Protecting against data threats posed by departing employees

Most employees retain some organizational information when they leave a job, but even the innocent retention of data can have far-reaching consequences.


Countless formal and informal studies show that most employees retain at least some organizational data when they leave a job. The reasons vary from the benign, such as when an employee inadvertently retains a flash drive used at work, to the more malicious, as in the case of an employee’s deliberate theft of trade secrets for use at a new job.

Motivation only matters so much, though, because even the innocent retention of data can have far-reaching consequences.
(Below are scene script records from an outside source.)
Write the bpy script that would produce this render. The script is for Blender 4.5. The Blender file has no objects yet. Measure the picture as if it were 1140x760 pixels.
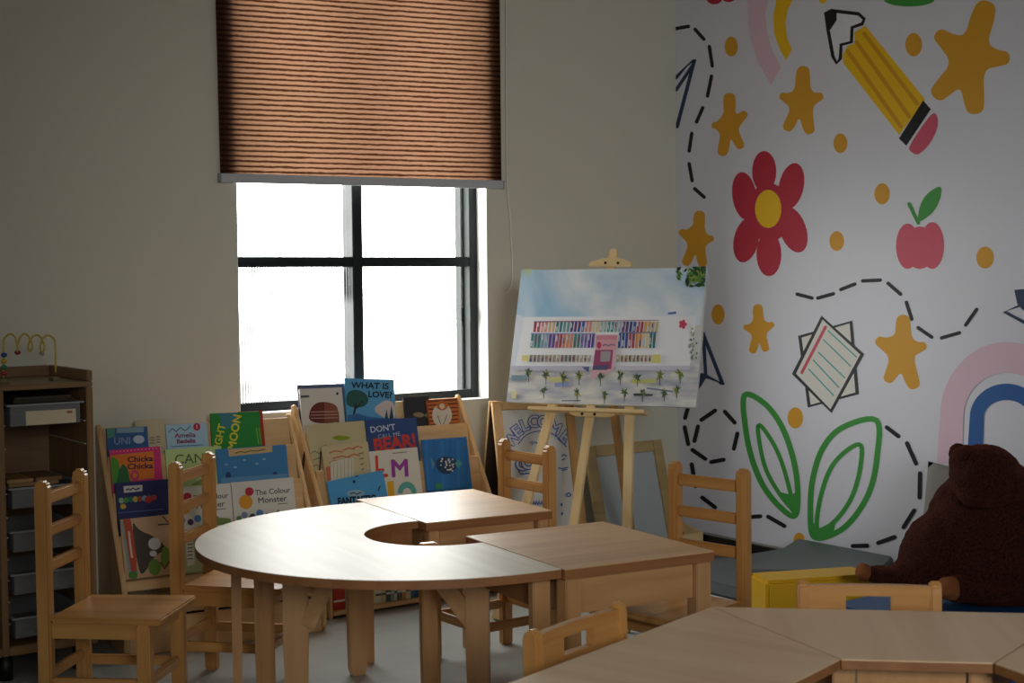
import bpy, bmesh, math, random
from mathutils import Vector, Matrix
random.seed(7)
C = bpy.context.scene.collection
PI = math.pi
D2R = math.radians

# ------------------------------------------------------------------ surveyed camera
FPX = 1590.0
YAW, PITCH, ROLL = D2R(35.4), D2R(2.46), D2R(.56)
CAM = Vector((-4.6564, -5.1716, 1.30))
FW = Vector((math.sin(YAW)*math.cos(PITCH), math.cos(YAW)*math.cos(PITCH), -math.sin(PITCH)))
_r0 = Vector((math.cos(YAW), -math.sin(YAW), 0))
_u0 = Vector((math.sin(YAW)*math.sin(PITCH), math.cos(YAW)*math.sin(PITCH), math.cos(PITCH)))
RT = _r0*math.cos(ROLL) - _u0*math.sin(ROLL)
UP = _r0*math.sin(ROLL) + _u0*math.cos(ROLL)

def ray(px, py):
    return FW + RT*((px-570)/FPX) - UP*((py-380)/FPX)
def on_plane(px, py, p0, n):
    d = ray(px, py)
    return CAM + d*((Vector(p0)-CAM).dot(n)/d.dot(n))
def at_z(px, py, z): return on_plane(px, py, (0, 0, z), Vector((0, 0, 1)))
def at_y(px, py, y): return on_plane(px, py, (0, y, 0), Vector((0, 1, 0)))
def at_x(px, py, x): return on_plane(px, py, (x, 0, 0), Vector((1, 0, 0)))

# ------------------------------------------------------------------ materials
def lin(c):
    if isinstance(c, str):
        c = [int(c[i:i+2], 16)/255 for i in (0, 2, 4)]
    return tuple((x/12.92 if x <= .04045 else ((x+.055)/1.055)**2.4) for x in c)
_M = {}
def mat(name, col, rough=.5, metal=0, spec=.5, bump=0, bscale=200):
    if name in _M: return _M[name]
    m = bpy.data.materials.new(name); m.use_nodes = True
    b = m.node_tree.nodes['Principled BSDF']
    b.inputs['Base Color'].default_value = (*lin(col), 1)
    b.inputs['Roughness'].default_value = rough
    b.inputs['Metallic'].default_value = metal
    b.inputs['Specular IOR Level'].default_value = spec
    nt = m.node_tree
    tc = nt.nodes.new('ShaderNodeTexCoord'); ns = nt.nodes.new('ShaderNodeTexNoise')
    ns.inputs['Scale'].default_value = bscale if bump else 9
    nt.links.new(tc.outputs['Object'], ns.inputs['Vector'])
    if bump:
        bp = nt.nodes.new('ShaderNodeBump'); bp.inputs['Strength'].default_value = bump
        bp.inputs['Distance'].default_value = .004
        nt.links.new(ns.outputs['Fac'], bp.inputs['Height']); nt.links.new(bp.outputs['Normal'], b.inputs['Normal'])
    else:
        mr = nt.nodes.new('ShaderNodeMapRange')
        mr.inputs['To Min'].default_value = max(0, rough-.06); mr.inputs['To Max'].default_value = min(1, rough+.06)
        nt.links.new(ns.outputs['Fac'], mr.inputs['Value']); nt.links.new(mr.outputs['Result'], b.inputs['Roughness'])
    _M[name] = m
    return m
def ink(col, rough=.55):
    return mat('ink_'+col+('' if rough == .55 else str(rough)), col, rough, spec=.3)
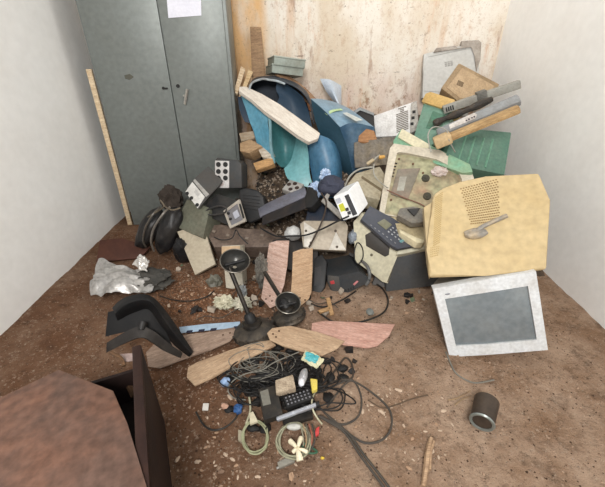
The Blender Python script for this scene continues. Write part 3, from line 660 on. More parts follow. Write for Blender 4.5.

Much like an ocean seal swimming through shark-infested waters, threats can come from any direction. There are the obvious ones, such as those involved when a competitor hires your organization’s best employee and encourages them to bring “their work with them.”

The threats also can be more indirect. For example, an employee who copies large swaths of data for use as evidence to support a good faith wrongful termination claim against the organization can still, under the right circumstances, trigger a reportable data breach or a breach of the provider’s contractual obligations to a third party.

The threats can even arise from third parties who come into contact with the data. A departing employee may back up his or her work computer to a personal cloud storage account and accidentally change the parent folder’s permissions to “public.”

Not only can this lead to the loss of valuable intellectual property, in the unfortunate event the publicly shared data included protected data, a state or federal agency may also use the provider organization’s inability to detect or prevent the exfiltration of sensitive data as a basis to issue fines.

Threats also can be opportunistic. An employee with access rights to payroll and benefits databases who is working out the final weeks of a reduction-in-force notice period may decide to save her coworkers’ personal information for later use in the event she cannot find subsequent employment, becomes financially desperate, and determines that “borrowing” her former coworkers’ tax refunds is a financial cure-all.

Perhaps this employee also works in IT and knows where to go on the internet to sell her coworkers’ identities. Whether arising in the context of a private lawsuit brought by the affected persons, a government investigation or a shareholder derivative lawsuit, a fact finder may determine that the offending employee should not have had access to the data in the first place.

The threats can even come from inaction. For example, when reviewing the computer of a technical employee recently terminated for performance, a company may discover that the employee often backed up work data to a flash drive to work on weekends. In the event the employee does not respond to requests to return or delete data retained in that fashion, the company may reasonably determine that the employee does not pose a significant enough “threat” to justify the costs of litigation.

While certainly understandable from a cost-benefit perspective, failing to act could undermine the protected trade secret status of an entire category of data in other scenarios and, in the right context, even undermine the enforceability of other employees’ non-compete agreements.

Regardless of how robust an organization’s security program is, there are always employees who will find vulnerabilities and exploit them. Clearly, employees must be able to collect, access and use company data in the ordinary course of business. Convenience is the enemy of security, however, and that is especially true in the digital domain. Organizations must therefore implement policies, procedures and safeguards that strike an appropriate balance between security and convenience and, more importantly, reflect a complete commitment to security.